## start
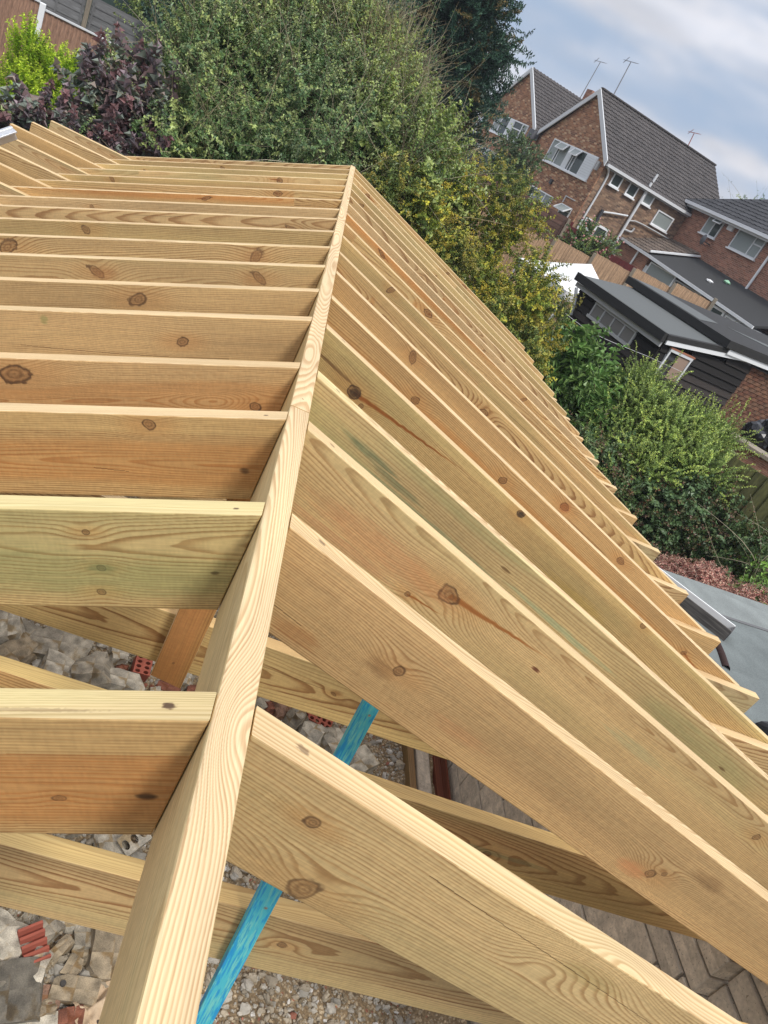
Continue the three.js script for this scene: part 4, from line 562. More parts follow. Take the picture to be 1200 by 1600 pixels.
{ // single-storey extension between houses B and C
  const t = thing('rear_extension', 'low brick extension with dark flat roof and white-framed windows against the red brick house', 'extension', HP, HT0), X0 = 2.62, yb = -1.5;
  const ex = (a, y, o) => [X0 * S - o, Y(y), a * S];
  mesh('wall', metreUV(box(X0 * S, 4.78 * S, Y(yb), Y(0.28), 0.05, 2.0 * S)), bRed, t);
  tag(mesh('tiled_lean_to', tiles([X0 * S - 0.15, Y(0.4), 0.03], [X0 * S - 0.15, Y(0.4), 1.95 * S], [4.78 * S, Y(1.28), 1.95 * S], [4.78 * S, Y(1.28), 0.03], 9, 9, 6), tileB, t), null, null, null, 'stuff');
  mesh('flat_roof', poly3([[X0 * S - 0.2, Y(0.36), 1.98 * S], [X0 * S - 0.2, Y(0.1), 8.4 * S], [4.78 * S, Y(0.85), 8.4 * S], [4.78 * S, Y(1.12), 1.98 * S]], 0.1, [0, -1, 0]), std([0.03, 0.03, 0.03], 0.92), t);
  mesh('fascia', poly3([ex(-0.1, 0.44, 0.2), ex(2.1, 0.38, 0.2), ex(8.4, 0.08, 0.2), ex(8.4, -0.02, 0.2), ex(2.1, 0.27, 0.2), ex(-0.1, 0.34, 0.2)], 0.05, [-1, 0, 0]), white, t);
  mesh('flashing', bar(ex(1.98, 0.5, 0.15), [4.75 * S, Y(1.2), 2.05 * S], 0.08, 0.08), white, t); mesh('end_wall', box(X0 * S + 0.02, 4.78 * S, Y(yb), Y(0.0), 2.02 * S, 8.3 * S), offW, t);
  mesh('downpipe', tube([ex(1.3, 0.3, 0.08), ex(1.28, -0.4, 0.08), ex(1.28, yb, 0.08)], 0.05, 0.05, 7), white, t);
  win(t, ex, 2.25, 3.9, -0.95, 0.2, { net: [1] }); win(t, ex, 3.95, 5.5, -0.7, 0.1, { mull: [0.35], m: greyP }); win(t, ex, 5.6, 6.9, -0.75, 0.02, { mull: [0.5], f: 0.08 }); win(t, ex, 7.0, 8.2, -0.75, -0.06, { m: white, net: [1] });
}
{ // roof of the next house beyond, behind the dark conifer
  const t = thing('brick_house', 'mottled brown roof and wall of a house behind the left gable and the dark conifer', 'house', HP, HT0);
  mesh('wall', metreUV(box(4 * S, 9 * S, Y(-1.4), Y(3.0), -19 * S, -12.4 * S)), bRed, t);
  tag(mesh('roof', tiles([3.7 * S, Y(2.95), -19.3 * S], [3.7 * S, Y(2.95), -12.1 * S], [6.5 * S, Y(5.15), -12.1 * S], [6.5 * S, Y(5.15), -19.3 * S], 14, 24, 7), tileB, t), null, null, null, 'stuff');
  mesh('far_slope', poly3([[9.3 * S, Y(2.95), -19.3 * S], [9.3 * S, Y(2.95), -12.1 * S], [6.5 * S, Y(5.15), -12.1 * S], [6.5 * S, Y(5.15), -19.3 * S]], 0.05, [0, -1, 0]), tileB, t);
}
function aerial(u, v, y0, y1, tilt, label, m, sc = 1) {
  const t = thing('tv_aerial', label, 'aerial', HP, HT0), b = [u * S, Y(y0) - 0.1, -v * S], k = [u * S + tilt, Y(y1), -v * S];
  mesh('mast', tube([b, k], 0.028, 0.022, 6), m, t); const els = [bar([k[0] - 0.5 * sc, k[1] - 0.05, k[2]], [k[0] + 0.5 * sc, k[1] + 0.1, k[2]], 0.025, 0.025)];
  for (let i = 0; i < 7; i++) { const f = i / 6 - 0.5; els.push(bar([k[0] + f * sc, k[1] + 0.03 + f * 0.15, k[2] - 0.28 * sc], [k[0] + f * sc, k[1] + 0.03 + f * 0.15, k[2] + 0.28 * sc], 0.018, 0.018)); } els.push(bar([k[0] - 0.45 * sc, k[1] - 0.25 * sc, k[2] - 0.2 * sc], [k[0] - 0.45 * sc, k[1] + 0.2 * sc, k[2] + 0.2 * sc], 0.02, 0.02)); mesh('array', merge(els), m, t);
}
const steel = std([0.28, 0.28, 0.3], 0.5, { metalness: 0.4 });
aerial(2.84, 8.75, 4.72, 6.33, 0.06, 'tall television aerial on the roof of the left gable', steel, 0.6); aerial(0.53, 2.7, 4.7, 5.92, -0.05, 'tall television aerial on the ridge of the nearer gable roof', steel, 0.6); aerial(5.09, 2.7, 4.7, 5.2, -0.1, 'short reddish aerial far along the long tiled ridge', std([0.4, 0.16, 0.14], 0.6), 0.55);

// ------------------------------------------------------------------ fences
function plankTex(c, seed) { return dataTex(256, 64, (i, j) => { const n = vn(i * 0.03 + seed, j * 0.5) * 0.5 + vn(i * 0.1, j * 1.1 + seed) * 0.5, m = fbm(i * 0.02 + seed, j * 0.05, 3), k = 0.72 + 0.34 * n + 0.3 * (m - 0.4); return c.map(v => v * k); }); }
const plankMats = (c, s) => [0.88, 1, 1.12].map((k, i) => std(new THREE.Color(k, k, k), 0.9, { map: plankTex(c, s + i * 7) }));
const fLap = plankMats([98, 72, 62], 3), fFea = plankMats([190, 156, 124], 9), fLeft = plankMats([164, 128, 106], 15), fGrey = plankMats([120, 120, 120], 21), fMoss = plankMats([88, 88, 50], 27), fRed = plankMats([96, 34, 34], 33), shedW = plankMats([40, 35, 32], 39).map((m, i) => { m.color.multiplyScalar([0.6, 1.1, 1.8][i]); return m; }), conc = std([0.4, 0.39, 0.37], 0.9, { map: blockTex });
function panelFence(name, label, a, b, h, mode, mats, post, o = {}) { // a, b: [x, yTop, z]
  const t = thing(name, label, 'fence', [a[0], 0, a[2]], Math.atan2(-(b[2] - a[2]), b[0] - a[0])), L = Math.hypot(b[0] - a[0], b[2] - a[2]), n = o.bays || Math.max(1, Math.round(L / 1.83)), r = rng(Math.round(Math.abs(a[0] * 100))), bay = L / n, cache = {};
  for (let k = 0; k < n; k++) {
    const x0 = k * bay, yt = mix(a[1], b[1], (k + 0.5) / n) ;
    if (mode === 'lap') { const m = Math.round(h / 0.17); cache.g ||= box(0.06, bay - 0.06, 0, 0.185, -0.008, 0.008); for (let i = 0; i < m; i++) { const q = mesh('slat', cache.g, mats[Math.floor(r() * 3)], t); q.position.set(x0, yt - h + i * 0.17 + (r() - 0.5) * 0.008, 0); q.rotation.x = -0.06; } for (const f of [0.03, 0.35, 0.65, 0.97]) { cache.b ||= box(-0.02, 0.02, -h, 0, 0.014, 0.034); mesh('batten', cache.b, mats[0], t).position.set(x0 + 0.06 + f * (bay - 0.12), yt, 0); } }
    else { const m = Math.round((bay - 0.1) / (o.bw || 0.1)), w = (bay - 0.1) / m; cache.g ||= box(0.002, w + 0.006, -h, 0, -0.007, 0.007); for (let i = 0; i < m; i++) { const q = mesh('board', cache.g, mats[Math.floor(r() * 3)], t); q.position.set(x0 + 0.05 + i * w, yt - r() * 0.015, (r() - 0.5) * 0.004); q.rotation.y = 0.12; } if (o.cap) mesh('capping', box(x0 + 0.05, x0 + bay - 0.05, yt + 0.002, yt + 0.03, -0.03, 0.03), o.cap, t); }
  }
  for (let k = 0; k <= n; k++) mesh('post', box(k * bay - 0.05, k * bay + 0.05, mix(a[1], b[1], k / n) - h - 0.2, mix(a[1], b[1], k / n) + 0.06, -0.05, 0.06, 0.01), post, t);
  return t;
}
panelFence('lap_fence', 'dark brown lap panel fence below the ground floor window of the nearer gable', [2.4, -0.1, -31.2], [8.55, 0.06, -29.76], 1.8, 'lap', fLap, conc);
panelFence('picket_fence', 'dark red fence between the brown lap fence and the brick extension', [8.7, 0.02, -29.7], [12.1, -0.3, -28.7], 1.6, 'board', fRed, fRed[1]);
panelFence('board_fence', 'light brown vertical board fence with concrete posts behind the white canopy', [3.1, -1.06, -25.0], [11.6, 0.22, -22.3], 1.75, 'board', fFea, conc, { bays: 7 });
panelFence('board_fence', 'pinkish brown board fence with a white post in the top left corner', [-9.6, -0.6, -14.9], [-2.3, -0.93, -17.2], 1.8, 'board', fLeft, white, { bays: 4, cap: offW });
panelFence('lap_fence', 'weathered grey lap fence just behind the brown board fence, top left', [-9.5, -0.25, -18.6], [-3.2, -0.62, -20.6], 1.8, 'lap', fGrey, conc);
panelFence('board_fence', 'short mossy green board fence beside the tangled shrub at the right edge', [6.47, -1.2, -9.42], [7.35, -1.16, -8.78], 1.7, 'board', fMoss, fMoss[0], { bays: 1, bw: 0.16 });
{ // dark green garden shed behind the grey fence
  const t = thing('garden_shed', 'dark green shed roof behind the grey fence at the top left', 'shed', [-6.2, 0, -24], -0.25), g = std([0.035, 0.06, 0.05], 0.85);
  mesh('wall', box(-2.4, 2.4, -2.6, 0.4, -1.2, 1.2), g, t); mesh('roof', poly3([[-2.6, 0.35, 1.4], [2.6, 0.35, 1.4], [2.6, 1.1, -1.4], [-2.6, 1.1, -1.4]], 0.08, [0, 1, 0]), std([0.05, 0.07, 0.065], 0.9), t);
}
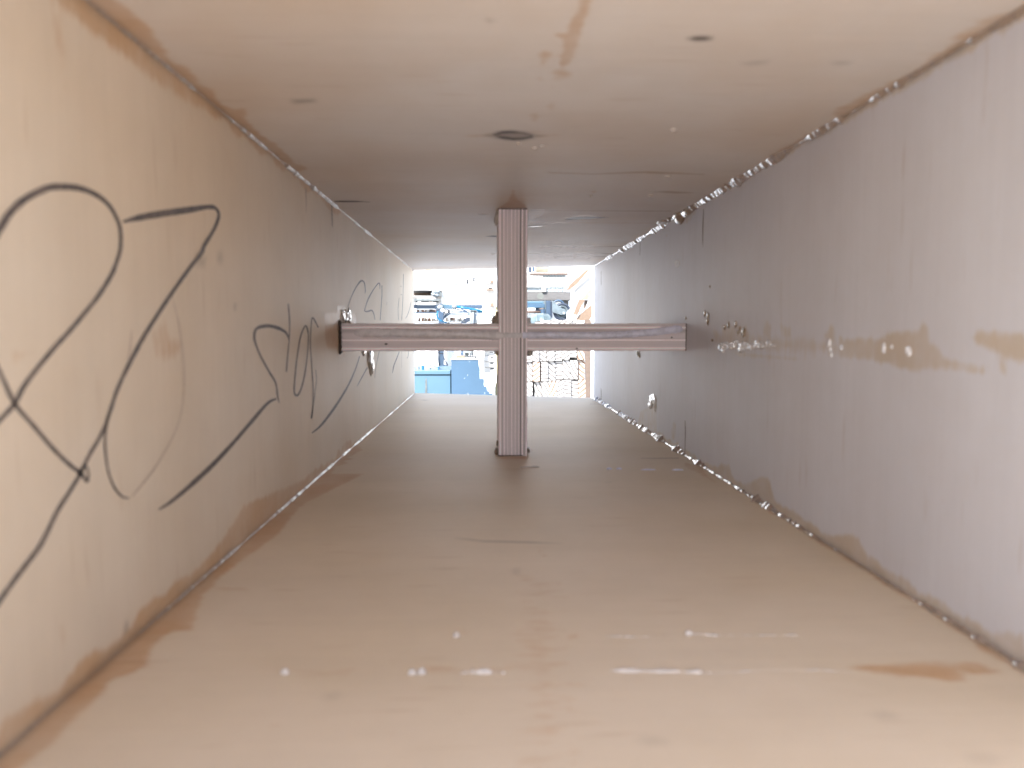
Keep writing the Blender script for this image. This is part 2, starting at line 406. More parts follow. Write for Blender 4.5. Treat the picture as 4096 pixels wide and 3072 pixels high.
## end
§ Exercise requirements
Using the listing, collect all lines in which the string "parts" is found.

§ The result
Continue the three.js script for this scene: part 4, from line 562. More parts follow. Take the picture to be 1200 by 1600 pixels.
Keep writing the Blender script for this image. This is part 2, starting at line 406. More parts follow. Write for Blender 4.5. Treat the picture as 4096 pixels wide and 3072 pixels high.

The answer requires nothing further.